==== Provided material

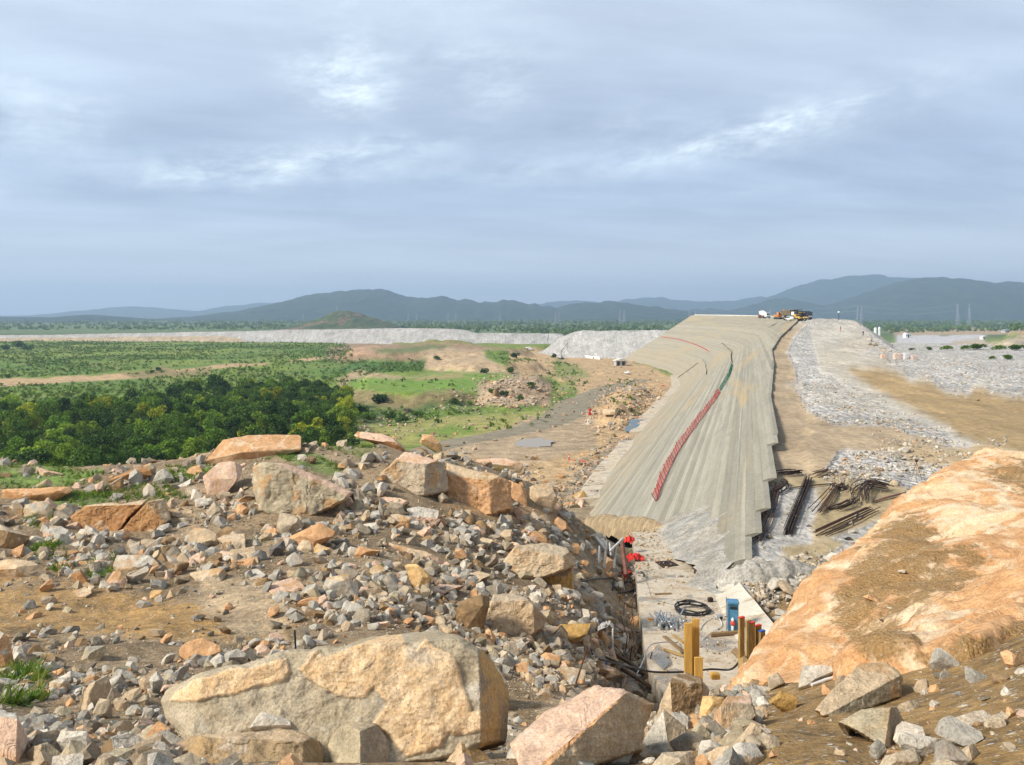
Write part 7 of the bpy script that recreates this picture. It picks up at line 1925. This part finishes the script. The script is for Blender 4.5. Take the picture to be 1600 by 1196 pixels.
pole = empty('marker_pole', at(1310.6, 495, 318)); pole.location.z = -3.4; tag(pole, 'dark pole with a white lamp above the rocky shoulder of the dam', 'pole'); MB().tube([(0, 0, -.3), (0, 0, 3.6)], .09, 6).build('shaft', M_DARKV, pole); MB().lathe([(.1, -.3), (.42, -.2), (.5, 0), (.42, .25), (.1, .35)], (0, 0, 3.9), n=12).build('lamp', M_WHITE, pole, True)
car('parked_car', 'small white car parked on the bare ground by the road end', 980, 583, 482, -1.3, M_WHITE, 'car')
# light rim of stones / low parapet along the far crest
m = MB(); ch = [(face_x(d, -1.9) + 1.3, d) for d in np.linspace(350, 628, 40)]
m.tube([(x, y, zt(y) + .35) for x, y in ch], .45, 5); o = m.build('crest_kerb', M_LCONC); tag(o, 'pale low kerb along the left part of the dam crest', 'kerb')

# ---- people
def person(name, label, p, top, legs, hat=None, facing=0.0, arm=0.0):
    J = dict(pelvis=(0,0,.95), belly=(0,0,1.10), chest=(0,-.01,1.35), neck=(0,0,1.50), head=(0,-.02,1.64), crown=(0,-.01,1.76), lh=(-.10,0,.92), lk=(-.13,-.05,.50), la=(-.13,.04,.08), lt=(-.14,-.14,.03), rh=(.10,0,.92), rk=(.12,.02,.50), ra=(.14,.10,.08), rt=(.15,-.08,.03), ls=(-.19,0,1.42), le=(-.27,-.04,1.15), lw=(-.27,-.14 - arm,.92 + arm), lf=(-.27,-.2 - arm,.85 + arm), rs=(.19,0,1.42), re=(.28,.02,1.15), rw=(.29,-.1,.92), rf=(.29,-.15,.84))
    R = dict(pelvis=.14, belly=.13, chest=.16, neck=.06, head=.10, crown=.085, lh=.10, lk=.07, la=.045, lt=.04, rh=.10, rk=.07, ra=.045, rt=.04, ls=.075, le=.05, lw=.035, lf=.04, rs=.075, re=.05, rw=.035, rf=.04)
    E = ['pelvis-belly','belly-chest','chest-neck','neck-head','head-crown','pelvis-lh','lh-lk','lk-la','la-lt','pelvis-rh','rh-rk','rk-ra','ra-rt','chest-ls','ls-le','le-lw','lw-lf','chest-rs','rs-re','re-rw','rw-rf']
    ks = list(J); me = bpy.data.meshes.new(name); me.from_pydata([J[k] for k in ks], [(ks.index(a), ks.index(b)) for a, b in (e.split('-') for e in E)], [])
    o = link(name, me); s = o.modifiers.new('skin', 'SKIN'); o.modifiers.new('smooth', 'SUBSURF').levels = 1
    for i, k in enumerate(ks): me.skin_vertices[0].data[i].radius = (R[k], R[k] * .85)
    me.skin_vertices[0].data[0].use_root = True
    dg = bpy.context.evaluated_depsgraph_get(); nm = bpy.data.meshes.new_from_object(o.evaluated_get(dg)); o.modifiers.clear(); o.data = nm; bpy.data.meshes.remove(me)
    for mt in (M_SKIN, top, legs, M_BLACK): nm.materials.append(mt)
    for f in nm.polygons:
        z = f.center.z; x = abs(f.center.x); f.material_index = 3 if z < .1 else 2 if z < .96 and x < .235 else 0 if z > 1.47 or z < .95 else 1
        f.use_smooth = True
    o.location = p; o.rotation_euler = (0, 0, facing); tag(o, label, 'person')
    if hat: MB().lathe([(.15, -.02), (.125, .0), (.12, .07), (.07, .12), (.01, .135)], (0, -.01, 1.70), n=12).build('helmet', hat, o, True)
    return o
def on_fill(px, d):
    x = (px - 800) / F * d; return Vector((x, d, float(fill_z(np.array([x]), np.array([d]))[0])))
person('person', 'person in a red top and trousers walking on the rockfill ramp', on_fill(1313.4, 276), M_REDCLOTH, M_REDCLOTH, M_DKCLOTH, .6)
person('person', 'person in dark clothes and a white helmet on the rocky shoulder', on_fill(1348.6, 262) + Vector((0, 0, .5)), M_DKCLOTH, M_DKCLOTH, M_WHITE, .2, .3)

# ---- small structures in the valley
def gz(px, py): p = valley_at(px, py); return p
v = empty('culvert_portal', gz(969, 572), .25); tag(v, 'small grey concrete portal with two openings at the toe of the dam', 'culvert')
for x in (-3.5, 0, 3.5): MB().box((x, 0, 1.7), (.9 if x else 1.6, 4, 3.6), bev=.05).build('wall', M_CONC, v)
MB().prism([(-4.4, 3.5), (4.6, 3.5), (4.6, 4.1), (.2, 5.3), (-4.4, 4.1)], -2.6, 3).build('roof', M_LCONC, v); MB().box((0, 1.9, 1.7), (6.6, .2, 3.4)).build('back_wall', M_SHADEBOX, v)
v = empty('mobile_crane', gz(877, 562), .6); tag(v, 'thin crane with a leaning boom in front of the pale berm', 'crane')
MB().box((0, 0, 1.0), (2.4, 5.5, .8), bev=.1).build('carrier', M_DARKV, v); MB().box((0, .5, 2.0), (2.2, 2.6, 1.4), bev=.1).build('cab', M_CONC, v); MB().tube([(0, 0, 2.2), (0, 0, 7.2)], .22, 6).build('mast', M_DARKV, v); MB().tube([(0, 0, 7.0), (4.2, -3, 13.5)], [.24, .18], 6).build('boom', M_DARKV, v); MB().tube([(4.2, -3, 13.5), (4.2, -3, 6)], .05, 4).build('hoist_cable', M_DARKV, v)
for y in (-2, 0, 2):
    for sx in (-1, 1): wheel(v, sx * 1.1, y, .5, .35)
v = empty('white_tent', gz(826, 546.5), .1); tag(v, 'low white tent at the foot of the second pale berm', 'tent'); MB().prism([(-4.2, 0), (4.2, 0), (3.7, 1.3), (1.0, 2.6), (-1.6, 2.4), (-3.8, 1.2)], -2.5, 2.5).build('canvas', M_TARP, v); MB().box((-1.5, -2.53, .7), (1.4, .06, 1.4)).build('entrance', M_SHADEBOX, v)
A, B = gz(886, 556), gz(938, 562.5); dv = B - A; v = empty('low_wall', A, math.atan2(dv.y, dv.x)); tag(v, 'long low white wall below the nearest pale berm', 'wall')
MB().box((dv.length / 2, 0, .9), (dv.length, .7, 2.6), bev=.05).build('wall_body', M_TARP, v); MB().box((dv.length * .47, -.38, .6), (1.4, .1, 1.6)).build('opening', M_SHADEBOX, v); MB().box((dv.length * .82, -.38, .6), (1.6, .1, 1.6)).build('opening', M_SHADEBOX, v)
v = empty('road_barrier', gz(922, 650), .3); tag(v, 'tall red and white barrier standing beside the dirt road', 'barrier')
MB().box((0, 0, 2.1), (1.0, .5, 1.1), bev=.12).build('upper_block', M_REDP, v); MB().box((-.1, 0, .75), (1.15, .55, 1.4), bev=.15).build('lower_block', M_REDP, v); MB().box((.45, -.2, 1.35), (.5, .4, .6), bev=.08).build('white_block', M_WHITE, v)
v = empty('road_barrier', gz(919, 664), .1); tag(v, 'pale pink traffic barrier below the tall red one', 'barrier'); MB().prism([(-.45, 0), (.45, 0), (.15, 1.9), (-.15, 1.9)], -.35, .35).build('body', M_TARP, v); MB().box((0, -.02, 1.0), (.5, .66, .3), bev=.03).build('stripe', M_REDP, v)
crumple('plastic_netting', 'strip of red netting on the dirt flat by the dam foot', gz(905, 722), 3.2, 1.0, .5, M_REDNET, 21, 'netting', -.3)
crumple('plastic_netting', 'scrap of red netting on the mound right of the road', gz(1036, 604), 3.5, 1.6, .7, M_REDNET, 22, 'netting', .1)
v = empty('barrier_post', gz(889, 720)); tag(v, 'upright red plastic post on the dirt flat by the puddle', 'post'); MB().lathe([(.35, 0), (.3, .15), (.14, .2), (.12, 1.5), (.05, 1.55)], n=10).build('post', M_REDNET, v, True); MB().lathe([(.15, .9), (.15, 1.15)], n=10).build('band', M_WHITE, v)
timber('concrete_beam', 'long pale beam lying on the mound at the road edge', gz(984, 611) + Vector((0, 0, .4)), gz(1008, 609.5) + Vector((0, 0, .4)), .8, .7, M_LCONC, cat='beam')
# the works area beyond the dam, at right
def shed(lb, px, py, d, w, l, h, mat, roof, rz=0.2):
    p = at(px, py, d); p.z = float(valley_z(np.array([p.x]), np.array([p.y]))[0]); v = empty('site_building', p, rz); tag(v, lb, 'building')
    MB().box((0, 0, h / 2), (w, l, h)).build('wall', mat, v); MB().prism([(-w / 2 - .4, h), (w / 2 + .4, h), (0, h + w * .16)], -l / 2 - .4, l / 2 + .4).build('roof', roof, v)
    MB().box((0, -l / 2 - .03, h * .4), (w * .25, .1, h * .8)).build('door', M_SHADEBOX, v)
    for sx in (-.33, .33): MB().box((sx * w, -l / 2 - .03, h * .6), (w * .16, .1, h * .3)).build('window', M_GLASS, v)
shed('white site building on the gravel flat beyond the dam shoulder', 1417, 526, 1180, 9, 7, 6, M_WHITE, M_WHITE); shed('small cream building at the far edge of the gravel flat', 1536, 528, 1120, 6, 6, 4.5, M_LCONC, M_WHITE)
shed('grey shed in the far works area, left one', 1572, 516, 1500, 14, 10, 5, M_CONC, M_STEEL); shed('grey shed in the far works area, right one', 1592, 516, 1520, 14, 10, 5, M_CONC, M_WHITE)
for x, b, h, w, lb in ((1374, 520, 9, 4, 'taller white silo behind the rocky shoulder'), (1368, 518, 6, 4.5, 'shorter white silo behind the rocky shoulder')):
    p = at(x, b, 1250); p.z = -38; v = empty('silo', p); tag(v, lb, 'silo'); H = (490 - (b - h)) / F * 1250 + 38; r = w / 2 / F * 1250; MB().lathe([(r, 0), (r, H * .93)], n=16).build('tank', M_WHITE, v, True); MB().lathe([(r * 1.02, H * .93), (r * .3, H), (.05, H)], n=16).build('cap', M_WHITE, v, True)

========

■ Exercise brief
Begin at the first line of the material and copy each line exactly through the one containing "m.tube([(x, y, zt(y)". Omit pictures.

■ Answer for this exercise
Write part 7 of the bpy script that recreates this picture. It picks up at line 1925. This part finishes the script. The script is for Blender 4.5. Take the picture to be 1600 by 1196 pixels.
pole = empty('marker_pole', at(1310.6, 495, 318)); pole.location.z = -3.4; tag(pole, 'dark pole with a white lamp above the rocky shoulder of the dam', 'pole'); MB().tube([(0, 0, -.3), (0, 0, 3.6)], .09, 6).build('shaft', M_DARKV, pole); MB().lathe([(.1, -.3), (.42, -.2), (.5, 0), (.42, .25), (.1, .35)], (0, 0, 3.9), n=12).build('lamp', M_WHITE, pole, True)
car('parked_car', 'small white car parked on the bare ground by the road end', 980, 583, 482, -1.3, M_WHITE, 'car')
# light rim of stones / low parapet along the far crest
m = MB(); ch = [(face_x(d, -1.9) + 1.3, d) for d in np.linspace(350, 628, 40)]
m.tube([(x, y, zt(y) + .35) for x, y in ch], .45, 5); o = m.build('crest_kerb', M_LCONC); tag(o, 'pale low kerb along the left part of the dam crest', 'kerb')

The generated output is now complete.